== DO THIS ==
Print all the records exactly, please.

== ROWS ==
►

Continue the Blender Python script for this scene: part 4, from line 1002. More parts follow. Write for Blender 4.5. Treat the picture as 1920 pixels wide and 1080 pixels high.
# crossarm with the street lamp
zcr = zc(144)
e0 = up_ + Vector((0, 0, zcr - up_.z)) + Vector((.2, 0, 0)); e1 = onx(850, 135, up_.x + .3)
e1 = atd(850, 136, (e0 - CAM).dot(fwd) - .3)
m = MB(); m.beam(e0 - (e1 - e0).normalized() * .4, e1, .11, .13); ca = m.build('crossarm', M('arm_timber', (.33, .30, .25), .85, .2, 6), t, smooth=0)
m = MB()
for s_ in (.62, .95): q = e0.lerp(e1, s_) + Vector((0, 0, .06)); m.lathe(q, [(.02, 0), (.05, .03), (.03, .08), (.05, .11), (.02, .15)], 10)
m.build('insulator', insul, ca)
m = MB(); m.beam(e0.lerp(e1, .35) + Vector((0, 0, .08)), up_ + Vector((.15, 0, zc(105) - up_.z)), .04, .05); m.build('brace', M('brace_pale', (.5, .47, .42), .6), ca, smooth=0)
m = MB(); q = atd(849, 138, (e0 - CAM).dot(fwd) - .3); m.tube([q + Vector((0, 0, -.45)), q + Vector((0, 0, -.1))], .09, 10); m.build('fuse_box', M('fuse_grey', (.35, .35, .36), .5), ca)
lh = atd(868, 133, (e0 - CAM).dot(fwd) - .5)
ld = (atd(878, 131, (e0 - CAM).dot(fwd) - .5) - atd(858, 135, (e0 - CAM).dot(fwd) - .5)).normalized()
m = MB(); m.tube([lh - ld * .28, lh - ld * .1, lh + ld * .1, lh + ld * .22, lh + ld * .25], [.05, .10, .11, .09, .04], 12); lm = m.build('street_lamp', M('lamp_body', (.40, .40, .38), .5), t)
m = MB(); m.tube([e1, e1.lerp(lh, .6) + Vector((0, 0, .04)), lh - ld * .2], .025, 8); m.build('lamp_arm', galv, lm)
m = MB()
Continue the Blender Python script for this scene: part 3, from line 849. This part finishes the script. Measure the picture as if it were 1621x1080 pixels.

◄

== TASK RESULT ==
Continue the Blender Python script for this scene: part 4, from line 1002. More parts follow. Write for Blender 4.5. Treat the picture as 1920 pixels wide and 1080 pixels high.
# crossarm with the street lamp
zcr = zc(144)
e0 = up_ + Vector((0, 0, zcr - up_.z)) + Vector((.2, 0, 0)); e1 = onx(850, 135, up_.x + .3)
e1 = atd(850, 136, (e0 - CAM).dot(fwd) - .3)
m = MB(); m.beam(e0 - (e1 - e0).normalized() * .4, e1, .11, .13); ca = m.build('crossarm', M('arm_timber', (.33, .30, .25), .85, .2, 6), t, smooth=0)
m = MB()
for s_ in (.62, .95): q = e0.lerp(e1, s_) + Vector((0, 0, .06)); m.lathe(q, [(.02, 0), (.05, .03), (.03, .08), (.05, .11), (.02, .15)], 10)
m.build('insulator', insul, ca)
m = MB(); m.beam(e0.lerp(e1, .35) + Vector((0, 0, .08)), up_ + Vector((.15, 0, zc(105) - up_.z)), .04, .05); m.build('brace', M('brace_pale', (.5, .47, .42), .6), ca, smooth=0)
m = MB(); q = atd(849, 138, (e0 - CAM).dot(fwd) - .3); m.tube([q + Vector((0, 0, -.45)), q + Vector((0, 0, -.1))], .09, 10); m.build('fuse_box', M('fuse_grey', (.35, .35, .36), .5), ca)
lh = atd(868, 133, (e0 - CAM).dot(fwd) - .5)
ld = (atd(878, 131, (e0 - CAM).dot(fwd) - .5) - atd(858, 135, (e0 - CAM).dot(fwd) - .5)).normalized()
m = MB(); m.tube([lh - ld * .28, lh - ld * .1, lh + ld * .1, lh + ld * .22, lh + ld * .25], [.05, .10, .11, .09, .04], 12); lm = m.build('street_lamp', M('lamp_body', (.40, .40, .38), .5), t)
m = MB(); m.tube([e1, e1.lerp(lh, .6) + Vector((0, 0, .04)), lh - ld * .2], .025, 8); m.build('lamp_arm', galv, lm)
m = MB()
Continue the Blender Python script for this scene: part 3, from line 849. This part finishes the script. Measure the picture as if it were 1621x1080 pixels.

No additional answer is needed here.